Еще одним знаком доброй воли по назревавшему вот уже некоторое время вопросу стала договоренность о том, что ряд парижских секций должны отправить артиллеристов из своих отрядов НГ для службы на фронте. В течение долгого времени это являлось обыденной практикой, военное обоснование которой удовлетворяло Карно, но Сен-Жюст, Робеспьер и их союзники в клубе недавно превратили ее в политическую проблему[114]. Хотя их опасения кажутся в значительной степени необоснованными, они утверждают, что из-за этого столица может остаться без защиты. Артиллеристы – одни из наиболее патриотичных санкюлотов, поэтому их отсутствие может снизить градус радикальных настроений в столичных вооруженных силах. В этом случае Сен-Жюст, проникшись витавшим в воздухе духом компромисса, согласился на предложение Карно отправить артиллеристов четырех секций на регулярную военную службу за линией фронта.

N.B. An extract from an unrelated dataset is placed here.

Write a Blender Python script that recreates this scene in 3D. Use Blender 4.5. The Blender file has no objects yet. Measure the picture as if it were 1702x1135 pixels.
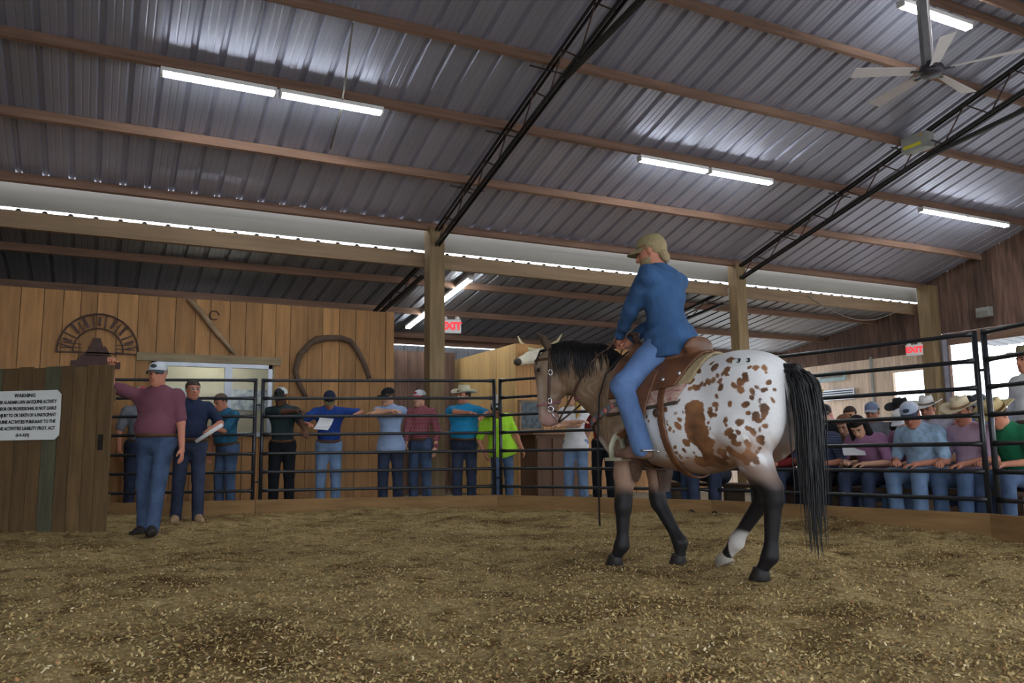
import bpy, bmesh, math, random
import numpy as np
from mathutils import Matrix, Vector
random.seed(7); rng = np.random.default_rng(7)
S = bpy.context.scene
COL = S.collection
PI = math.pi

# ------------------------------------------------------------------ camera, world, lights, exposure
CAM_YAW, CAM_PITCH, CAM_ROLL, CAM_H = 26.75, 7.74, 0.7, 0.80
def make_camera():
    y, p, r = (math.radians(v) for v in (CAM_YAW, CAM_PITCH, CAM_ROLL))
    fw = Vector((math.sin(y)*math.cos(p), math.cos(y)*math.cos(p), math.sin(p)))
    rt = Vector((math.cos(y), -math.sin(y), 0)); up = rt.cross(fw)
    rt2 = rt*math.cos(r)-up*math.sin(r); up2 = up*math.cos(r)+rt*math.sin(r)
    cd = bpy.data.cameras.new('camera'); cd.sensor_width = 36; cd.lens = 36*1361/1702
    cd.clip_start = .05; cd.clip_end = 500
    co = bpy.data.objects.new('camera', cd); COL.objects.link(co)
    m = Matrix((rt2, up2, -fw)).transposed().to_4x4(); m.translation = (0, 0, CAM_H)
    co.matrix_world = m
    S.camera = co
make_camera()
SKY = 5.0            # overcast daylight outside
LAMP = 52.0          # fluorescent tubes
S.view_settings.view_transform = 'Standard'; S.view_settings.look = 'None'
S.view_settings.gamma = 1; S.view_settings.use_curve_mapping = False
S.view_settings.exposure = -0.08
wd = bpy.data.worlds.new('world'); S.world = wd; wd.use_nodes = True
bg = wd.node_tree.nodes['Background']; bg.inputs[0].default_value = (.86, .93, 1.0, 1); bg.inputs[1].default_value = SKY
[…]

Наконец, было решено, что Барер выступит перед Конвентом с речью о внешнем положении, которую он произнес 7 термидора, а Сен-Жюсту будет поручено подготовить для Конвента отчет, чтобы представить объединенные силы КОС и КОБ, дабы пресечь слухи о разногласиях внутри Революционного правительства. Это большая уступка, хотя до полного единодушия еще далеко, поскольку Бийо и Колло настоятельно призывали Сен-Жюста не упоминать о религиозных делах. Культ Верховного существа, внедренный Робеспьером, остается яблоком раздора.